Donald Trump struggled at times to boost international U.S. investments during his first term, but as the president-elect prepares to return to the White House, the Republican is apparently getting creative in exploring possible new solutions.
“Any person or company investing ONE BILLION DOLLARS, OR MORE, in the United States of America, will receive fully expedited approvals and permits,” Trump wrote in a message published to his social media platform. He added in the same missive that this would include waiving “all Environmental approvals” for such investors.
He concluded, “GET READY TO ROCK!!!”
In other words, as Trump sees it, there are international entities that might be inclined to invest in new business opportunities in the United States, but they might not want to bother with inconvenient public safeguards such as the Clean Air Act or the Clean Water Act. As far as the incoming American president is concerned, he can set their minds at ease, declaring in writing that these foreign investors will be able to do as they please, just so long as they commit the capital.
Such an approach, the Republican apparently believes, will help the country “ROCK!!!” during his second term.

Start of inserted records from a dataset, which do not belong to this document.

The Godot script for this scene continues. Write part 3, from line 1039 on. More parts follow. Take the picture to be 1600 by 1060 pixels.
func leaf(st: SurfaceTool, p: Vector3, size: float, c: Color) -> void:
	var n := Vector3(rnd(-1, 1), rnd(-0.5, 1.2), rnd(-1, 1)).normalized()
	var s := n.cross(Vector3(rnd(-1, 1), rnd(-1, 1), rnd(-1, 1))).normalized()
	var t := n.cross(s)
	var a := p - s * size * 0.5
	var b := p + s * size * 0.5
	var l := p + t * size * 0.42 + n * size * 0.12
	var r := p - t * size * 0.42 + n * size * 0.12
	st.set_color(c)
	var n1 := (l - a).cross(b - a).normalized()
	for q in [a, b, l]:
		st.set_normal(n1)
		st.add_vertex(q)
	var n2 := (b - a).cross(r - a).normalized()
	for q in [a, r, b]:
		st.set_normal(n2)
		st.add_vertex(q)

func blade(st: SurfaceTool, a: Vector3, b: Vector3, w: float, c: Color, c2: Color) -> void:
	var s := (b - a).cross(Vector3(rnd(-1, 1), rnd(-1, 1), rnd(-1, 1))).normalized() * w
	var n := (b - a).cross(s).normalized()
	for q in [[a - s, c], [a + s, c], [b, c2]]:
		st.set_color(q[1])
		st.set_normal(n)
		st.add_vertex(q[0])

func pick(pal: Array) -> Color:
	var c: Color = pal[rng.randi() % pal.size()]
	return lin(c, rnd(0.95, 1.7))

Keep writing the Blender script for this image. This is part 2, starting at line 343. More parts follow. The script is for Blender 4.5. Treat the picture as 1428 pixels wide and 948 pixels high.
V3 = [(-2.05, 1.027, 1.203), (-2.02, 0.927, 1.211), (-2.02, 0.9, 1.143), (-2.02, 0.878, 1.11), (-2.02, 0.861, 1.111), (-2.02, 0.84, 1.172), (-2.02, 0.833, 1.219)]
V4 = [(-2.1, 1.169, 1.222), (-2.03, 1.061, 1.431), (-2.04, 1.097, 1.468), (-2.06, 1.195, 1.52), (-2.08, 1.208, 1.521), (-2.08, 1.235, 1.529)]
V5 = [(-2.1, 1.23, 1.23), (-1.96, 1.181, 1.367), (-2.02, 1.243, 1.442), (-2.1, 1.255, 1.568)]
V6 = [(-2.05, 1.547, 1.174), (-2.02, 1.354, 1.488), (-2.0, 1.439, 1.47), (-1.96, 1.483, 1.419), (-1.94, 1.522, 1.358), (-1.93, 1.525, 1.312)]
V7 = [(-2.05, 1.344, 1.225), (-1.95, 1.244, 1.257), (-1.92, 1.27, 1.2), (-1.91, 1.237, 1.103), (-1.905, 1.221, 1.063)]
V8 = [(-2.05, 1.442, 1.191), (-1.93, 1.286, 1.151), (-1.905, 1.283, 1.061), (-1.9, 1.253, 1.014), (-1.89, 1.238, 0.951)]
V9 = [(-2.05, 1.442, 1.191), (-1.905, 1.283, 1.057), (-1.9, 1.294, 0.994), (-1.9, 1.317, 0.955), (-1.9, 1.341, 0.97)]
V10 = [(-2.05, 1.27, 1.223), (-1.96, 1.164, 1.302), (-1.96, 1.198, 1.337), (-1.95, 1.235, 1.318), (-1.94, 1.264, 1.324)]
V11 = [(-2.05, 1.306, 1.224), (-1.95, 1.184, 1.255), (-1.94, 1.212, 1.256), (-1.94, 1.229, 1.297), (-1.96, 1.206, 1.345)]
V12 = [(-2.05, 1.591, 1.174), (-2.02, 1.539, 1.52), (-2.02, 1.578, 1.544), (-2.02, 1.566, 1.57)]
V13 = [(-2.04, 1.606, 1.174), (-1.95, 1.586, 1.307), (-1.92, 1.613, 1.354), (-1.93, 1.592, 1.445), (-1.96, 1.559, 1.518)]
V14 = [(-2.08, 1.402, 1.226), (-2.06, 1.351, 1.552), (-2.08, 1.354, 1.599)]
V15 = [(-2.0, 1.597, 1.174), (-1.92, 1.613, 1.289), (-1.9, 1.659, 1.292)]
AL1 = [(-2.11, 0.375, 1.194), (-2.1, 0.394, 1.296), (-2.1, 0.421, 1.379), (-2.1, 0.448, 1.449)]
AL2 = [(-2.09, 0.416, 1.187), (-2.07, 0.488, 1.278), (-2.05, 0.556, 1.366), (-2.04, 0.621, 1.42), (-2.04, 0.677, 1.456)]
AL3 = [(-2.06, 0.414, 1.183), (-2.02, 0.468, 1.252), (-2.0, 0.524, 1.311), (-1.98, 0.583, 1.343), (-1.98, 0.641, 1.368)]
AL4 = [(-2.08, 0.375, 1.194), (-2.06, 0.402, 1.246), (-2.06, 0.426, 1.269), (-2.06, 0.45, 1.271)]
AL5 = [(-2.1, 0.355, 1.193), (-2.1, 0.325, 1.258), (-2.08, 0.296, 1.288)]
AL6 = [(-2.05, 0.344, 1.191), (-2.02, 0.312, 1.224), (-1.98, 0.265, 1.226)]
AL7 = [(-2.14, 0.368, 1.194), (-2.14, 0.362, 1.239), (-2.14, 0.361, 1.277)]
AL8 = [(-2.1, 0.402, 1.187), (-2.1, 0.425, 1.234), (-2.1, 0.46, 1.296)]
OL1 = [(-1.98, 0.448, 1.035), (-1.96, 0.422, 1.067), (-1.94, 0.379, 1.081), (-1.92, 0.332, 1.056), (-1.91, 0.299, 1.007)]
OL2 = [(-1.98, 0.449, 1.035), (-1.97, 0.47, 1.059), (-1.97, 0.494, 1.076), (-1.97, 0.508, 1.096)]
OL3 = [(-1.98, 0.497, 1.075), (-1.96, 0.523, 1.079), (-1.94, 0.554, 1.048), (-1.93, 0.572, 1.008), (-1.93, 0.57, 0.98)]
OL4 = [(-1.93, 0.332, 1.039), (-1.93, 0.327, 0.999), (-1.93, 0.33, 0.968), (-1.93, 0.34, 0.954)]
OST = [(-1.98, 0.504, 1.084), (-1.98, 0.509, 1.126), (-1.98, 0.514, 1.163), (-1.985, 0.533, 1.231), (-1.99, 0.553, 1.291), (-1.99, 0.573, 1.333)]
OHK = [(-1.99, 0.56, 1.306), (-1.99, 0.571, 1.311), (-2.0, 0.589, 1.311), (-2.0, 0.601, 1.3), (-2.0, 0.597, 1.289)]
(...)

Conspiratorial billionaire Elon Musk, who’s helping lead Trump’s so-called Department of Government Efficiency (DOGE), described the president-elect’s message as “awesome.”
To be sure, an administrative policy along these lines might very well be “awesome” for wealthy interests like Musk, who might find regulations such as pollution controls inconvenient to their bottom lines, but whether regular people — the folks who would have to deal with the consequences of ignored public safeguards — find this “awesome” is another matter entirely.
It also calls to mind reporting from the spring when Trump huddled at Mar-a-Lago with some of the country’s top oil executives, who complained about “burdensome” environmental safeguards. According to The Washington Post’s report, which was not independently verified by MSNBC or NBC News, the then-Republican candidate said the executives should raise $1 billion to return him to the White House.
If so, the article added, Trump promised his guests that he would “immediately reverse dozens of President Biden’s environmental rules and policies and stop new ones from being enacted.”
But just as important is the fact that presidents can’t simply snap their fingers and unilaterally scrap public safeguards for billion-dollar investors. As The Washington Post’s Philip Bump explained in his latest analysis:
Such an awesome idea that one might ask why it had never been done before. And the answer (as is often the case when Musk embraces some insight into how government works) is that it’s more complicated than it looks. There are a lot of laws in place that a president cannot simply sidestep and some very good reasons those laws are there. For example: given their druthers, some business leaders would ignore environmental rules entirely if it made them money. Good for the businesses, but not necessarily great for the citizens whom the government is meant to serve.
If Trump believes his country’s environmental laws are flawed and are standing in the way of necessary business development, he and his team can roll up their sleeves, do some unglamourous policy work, take their case to the public and their representatives, and try to have those laws changed.
But he doesn’t want to. As Bump’s analysis added, the president-elect does not appear to believe that he should be encumbered by such a process.
“He sees a bureaucracy that limits how and where businesses can operate and — operating from the point of view of a business owner and lacking close advisers empowered to offer a countervailing perspective — insists that he will simply make it all go away,” the analysis concluded.
When we talk about Trump’s authoritarian vision, we’re not just talking about his hostility toward elections, voting and resolving differences at the ballot box (as important as those attitudes are). Just as notable is the Republican’s vision that policymaking power must be consolidated in the Oval Office and should be shaped entirely by his uninformed whims and preferences.
That’s not how the slow and often difficult process of policymaking is designed to work in the United States. By all appearances, the president-elect, who’s never shown the slightest interest in how to govern responsibly, simply doesn’t care.